Reagan renewed his veto threat and promised to work later for a milder version in a letter Tuesday to Senate Minority Leader Bob Dole of Kansas.

Reagan called on lawmakers to "finish the trade bill process in a way that serves America's interests--not the special interests."

Most Administration fire has been directed at a provision that would require all but the smallest companies to provide their employees with 60-day notice of plant closings and largescale layoffs.

Sen. Edward M. Kennedy '54 (D-Mass.) defended the embattled plant-closing provision, saying 40,000 plants have shut down in this decade of increased foreign competition.

"Nearly 2 million people have lost their jobs each year," Kennedy said. "Yet the Administration does not want workers to know their jobs are in danger and to have time to plan for new ways to provide for their families."
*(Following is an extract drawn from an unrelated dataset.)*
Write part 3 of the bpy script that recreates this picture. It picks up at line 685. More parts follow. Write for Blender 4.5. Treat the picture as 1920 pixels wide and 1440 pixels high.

The Administration dangled the prospect of a slimmed down version of the bill, minus the plant-closings and perhaps other provisions, once Congress has sustained Reagan's expected veto of the current measure.

But Democratic leaders said this could be the last chance to support trade legislation before the fall election campaign.

The House passed the bill last Thursday, 312-107, more than the two-thirds margin needed to override a veto.

The bill would overhaul the system under which the United States imposes import curbs and takes other steps to retaliate against international trade violations.

Authority to retaliate would be transferred from the president to the U.S. trade representative. Retaliation would be mandatory, but the bill provides five broadly phrased exceptions, such as threats to national security.